## begin

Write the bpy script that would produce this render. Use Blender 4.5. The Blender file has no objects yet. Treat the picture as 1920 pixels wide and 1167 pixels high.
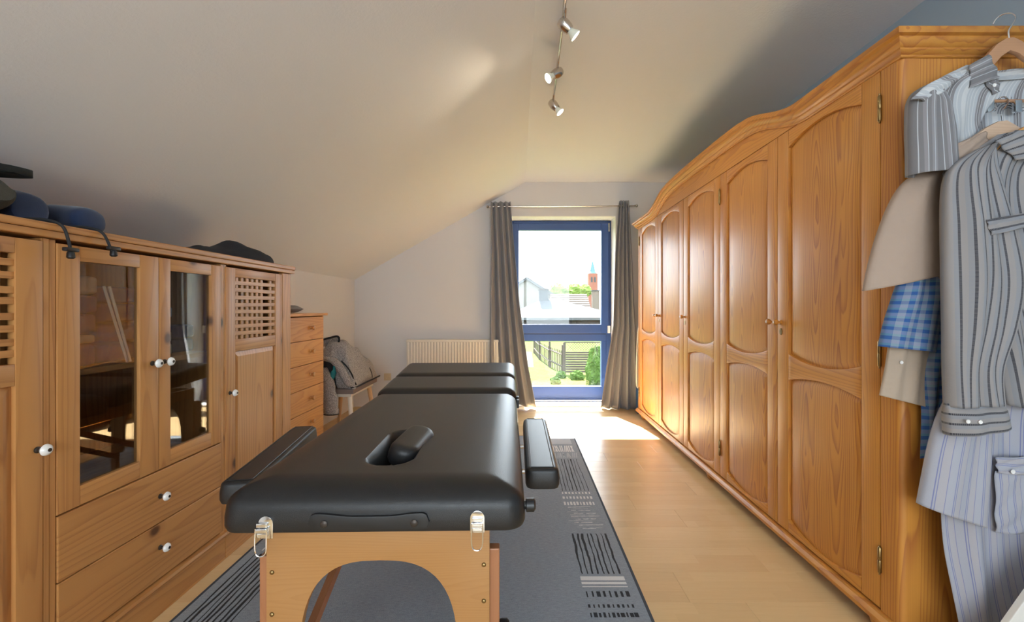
import bpy, bmesh, math, random
import numpy as np
from mathutils import Vector, Matrix
random.seed(7)
S = bpy.context.scene
C = S.collection
PI = math.pi
# ------------------------------------------------------------------ camera
F, VX, VY, H = 820.0, 972.0, 577.0, 1.15       # focal length in pixels, vanishing point, eye height
cam_d = bpy.data.cameras.new('camera'); cam = bpy.data.objects.new('camera', cam_d); C.objects.link(cam)
cam.location = (0, 0, H); cam.rotation_euler = (PI/2, 0, 0)
cam_d.sensor_width = 36.0; cam_d.sensor_fit = 'HORIZONTAL'; cam_d.lens = F*36.0/1920.0
cam_d.shift_x = (960-VX)/1920.0; cam_d.shift_y = (VY-583.5)/1920.0
cam_d.clip_start = 0.05; cam_d.clip_end = 2000
S.camera = cam
# ------------------------------------------------------------------ world, sun, exposure
world = bpy.data.worlds.new('sky'); S.world = world; world.use_nodes = True
bg = world.node_tree.nodes['Background']
bg.inputs['Color'].default_value = (0.84, 0.92, 1.0, 1); bg.inputs['Strength'].default_value = 3.6
sun_d = bpy.data.lights.new('sun', 'SUN'); sun = bpy.data.objects.new('sun', sun_d); C.objects.link(sun)
sun_d.energy = 22.0; sun_d.angle = math.radians(0.7); sun_d.color = (1.0, 0.96, 0.90)
sdir = Vector((0.152, -1.0, -1.32))            # sun shines into the room and a little to the right
sun.rotation_euler = sdir.to_track_quat('-Z', 'Y').to_euler()
S.view_settings.view_transform = 'Standard'; S.view_settings.look = 'None'
S.view_settings.gamma = 1.0; S.view_settings.use_curve_mapping = False
S.view_settings.exposure = 1.62
try:
    S.cycles.use_denoising = True; S.cycles.denoiser = 'OPENIMAGEDENOISE'
    S.cycles.max_bounces = 14; S.cycles.diffuse_bounces = 8; S.cycles.transparent_max_bounces = 16
    S.cycles.sample_clamp_indirect = 8.0; S.cycles.caustics_reflective = False; S.cycles.caustics_refractive = False
except Exception: pass
def portal(name, loc, rot, sx, sy):            # guides sampling of sky light through a window, gives off nothing itself
    d = bpy.data.lights.new(name, 'AREA'); d.shape = 'RECTANGLE'; d.size = sx; d.size_y = sy
    d.cycles.is_portal = True
    o = bpy.data.objects.new(name, d); C.objects.link(o); o.location = loc; o.rotation_euler = rot
portal('portal_front', (0.505, 5.50, 1.12), (-PI/2, 0, 0), 1.25, 2.3)
portal('portal_rear', (0.20, -2.12, 1.40), (PI/2, 0, 0), 2.8, 1.9)

def at(px, py, Y):                             # measured spot in the photograph -> point in the room at distance Y
    return Vector(((px-VX)*Y/F, Y, H-(py-VY)*Y/F))
# ------------------------------------------------------------------ objects
ORI = {}
def thing(name, label, cat, loc=(0,0,0), rotz=0, group=None, local=False):
    o = bpy.data.objects.new(name, None); C.objects.link(o); o.empty_display_size = 0.05
    o.location = loc; o.rotation_euler = (0, 0, rotz)
    o['label'] = label; o['category'] = cat
    if group: o['group'] = group
    ORI[o.name] = Vector((0,0,0)) if local else Vector(loc)
    return o
def tag(o, label, cat, group=None):
    o['label'] = label; o['category'] = cat
    if group: o['group'] = group
    return o
def shade(me, smooth, angle=None):
    if smooth:
        me.shade_smooth()
        if angle is not None:
            try: me.set_sharp_from_angle(angle=math.radians(angle))
            except Exception: pass
def obj(name, bm, mats, parent=None, smooth=None, loc=None, kind=None, label=None):
    if isinstance(bm, bmesh.types.BMesh):
        me = bpy.data.meshes.new(name)
        if parent is not None and ORI.get(parent.name) is not None:
            bmesh.ops.translate(bm, verts=bm.verts, vec=-ORI[parent.name])
        bm.normal_update(); bm.to_mesh(me); bm.free()
        for m in (mats if isinstance(mats, (list, tuple)) else [mats]): me.materials.append(m)
        if smooth: shade(me, True, smooth if smooth is not True else 40)
    else: me = bm
    o = bpy.data.objects.new(name, me); C.objects.link(o)
    if parent is not None:
        o.parent = parent; ORI[o.name] = ORI.get(parent.name, Vector((0,0,0)))
    if loc is not None: o.location = loc
    if kind: o['kind'] = kind
    if label: o['label'] = label
    return o
def struct(name, bm, mats, parent=None, smooth=None):
    return obj(name, bm, mats, parent, smooth, kind='structure')
def copy_tree(o, parent=None):
    c = o.copy(); C.objects.link(c); c.parent = parent
    for ch in list(o.children): copy_tree(ch, c)
    return c
# ------------------------------------------------------------------ shapes
def BM(): return bmesh.new()
def box(bm, x0, x1, y0, y1, z0, z1, mi=0, bev=0.0, seg=2):
    vs = [bm.verts.new(p) for p in ((x0,y0,z0),(x1,y0,z0),(x1,y1,z0),(x0,y1,z0),(x0,y0,z1),(x1,y0,z1),(x1,y1,z1),(x0,y1,z1))]
    fs = [bm.faces.new([vs[i] for i in f]) for f in ((3,2,1,0),(4,5,6,7),(0,1,5,4),(1,2,6,5),(2,3,7,6),(3,0,4,7))]
    for f in fs: f.material_index = mi
    if bev > 0:
        es = list({e for f in fs for e in f.edges})
        r = bmesh.ops.bevel(bm, geom=es, offset=bev, segments=seg, affect='EDGES', profile=0.6, clamp_overlap=True)
        for f in r['faces']: f.material_index = mi
    return vs
def rbox(x0, x1, y0, y1, z0, z1, bev=0.003, seg=2):
    bm = BM(); box(bm, x0, x1, y0, y1, z0, z1, 0, bev, seg); return bm
def prism(bm, pts, axis, a, b, bev=0.0, mi=0, seg=2, both=False):
    """polygon extruded along axis from a to b; the rim at a gets the bevel"""
    def mk(p, t):
        return {'X': (t, p[0], p[1]), 'Y': (p[0], t, p[1]), 'Z': (p[0], p[1], t)}[axis]
    va = [bm.verts.new(mk(p, a)) for p in pts]; vb = [bm.verts.new(mk(p, b)) for p in pts]
    n = len(pts)
    fa = bm.faces.new(va); fb = bm.faces.new(vb[::-1]); fs = [fa, fb]
    for i in range(n): fs.append(bm.faces.new((va[(i+1)%n], va[i], vb[i], vb[(i+1)%n])))
    for f in fs: f.material_index = mi
    bmesh.ops.recalc_face_normals(bm, faces=fs)
    if bev > 0:
        es = list(fa.edges) + (list(fb.edges) if both else [])
        r = bmesh.ops.bevel(bm, geom=es, offset=bev, segments=seg, affect='EDGES', profile=0.6, clamp_overlap=True)
        for f in r['faces']: f.material_index = mi
    return fa
def tube(bm, pts, r, n=10, cap=True, mi=0):
    """round bar along points; r a number or a list"""
    pts = [Vector(p) for p in pts]; rs = r if isinstance(r, (list, tuple)) else [r]*len(pts)
    rings = []; up = None
    for i, p in enumerate(pts):
        t = (pts[min(i+1, len(pts)-1)] - pts[max(i-1, 0)]).normalized()
        if up is None:
            up = Vector((0,0,1)) if abs(t.z) < 0.9 else Vector((1,0,0))
        a = t.cross(up).normalized(); b = a.cross(t).normalized(); up = b
        rings.append([bm.verts.new(p + (a*math.cos(2*PI*k/n) + b*math.sin(2*PI*k/n))*rs[i]) for k in range(n)])
    for i in range(len(rings)-1):
        for k in range(n):
            f = bm.faces.new((rings[i][k], rings[i][(k+1)%n], rings[i+1][(k+1)%n], rings[i+1][k])); f.material_index = mi
    if cap:
        f = bm.faces.new(rings[0][::-1]); f.material_index = mi
        f = bm.faces.new(rings[-1]); f.material_index = mi
def lathe(bm, prof, origin, axis, n=20, mi=0):
    """profile of (distance along axis, radius) turned about axis through origin"""
    o = Vector(origin); ax = Vector(axis).normalized()
    u = ax.orthogonal().normalized(); v = ax.cross(u)
    rings = []
    for d, r in prof:
        if r < 1e-6: rings.append([bm.verts.new(o + ax*d)])
        else: rings.append([bm.verts.new(o + ax*d + (u*math.cos(2*PI*k/n) + v*math.sin(2*PI*k/n))*r) for k in range(n)])
    for a, b in zip(rings, rings[1:]):
        for k in range(n):
            if len(a) == 1 and len(b) == 1: continue
            if len(a) == 1: f = bm.faces.new((a[0], b[(k+1)%n], b[k]))
            elif len(b) == 1: f = bm.faces.new((a[k], a[(k+1)%n], b[0]))
            else: f = bm.faces.new((a[k], a[(k+1)%n], b[(k+1)%n], b[k]))
            f.material_index = mi
    bmesh.ops.recalc_face_normals(bm, faces=bm.faces[:])
def smoothpath(keys, n):
    """Catmull-Rom through keys (array rows), n samples"""
    K = np.asarray(keys, float); m = len(K); out = []
    for s in np.linspace(0, m-1, n):
        i = min(int(s), m-2); t = s-i
        p0, p1, p2, p3 = K[max(i-1,0)], K[i], K[i+1], K[min(i+2,m-1)]
        out.append(0.5*((2*p1)+(-p0+p2)*t+(2*p0-5*p1+4*p2-p3)*t*t+(-p0+3*p1-3*p2+p3)*t**3))
    return np.array(out)
def grid(bm, P, UV=None, close=False, mi=0):
    """P[i][j] points -> quads, with uv in metres"""
    ni, nj = len(P), len(P[0]); uvl = bm.loops.layers.uv.verify()
    vs = [[bm.verts.new(P[i][j]) for j in range(nj)] for i in range(ni)]
    jm = nj if close else nj-1
    for i in range(ni-1):
        for j in range(jm):
            j2 = (j+1) % nj
            f = bm.faces.new((vs[i][j], vs[i][j2], vs[i+1][j2], vs[i+1][j])); f.material_index = mi
            if UV is not None:
                q = [UV[i][j], UV[i][j+1], UV[i+1][j+1], UV[i+1][j]]
                for l, w in zip(f.loops, q): l[uvl].uv = w
    return vs
def solid(o, t=0.002, off=0):
    m = o.modifiers.new('thickness', 'SOLIDIFY'); m.thickness = t; m.offset = off
    return o
def sstep(a, b, x):
    t = min(max((x-a)/(b-a), 0.0), 1.0); return t*t*(3-2*t)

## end

PROBLEM
Give the number of lines that carry the word "pixels", with nothing added.

REPLY
2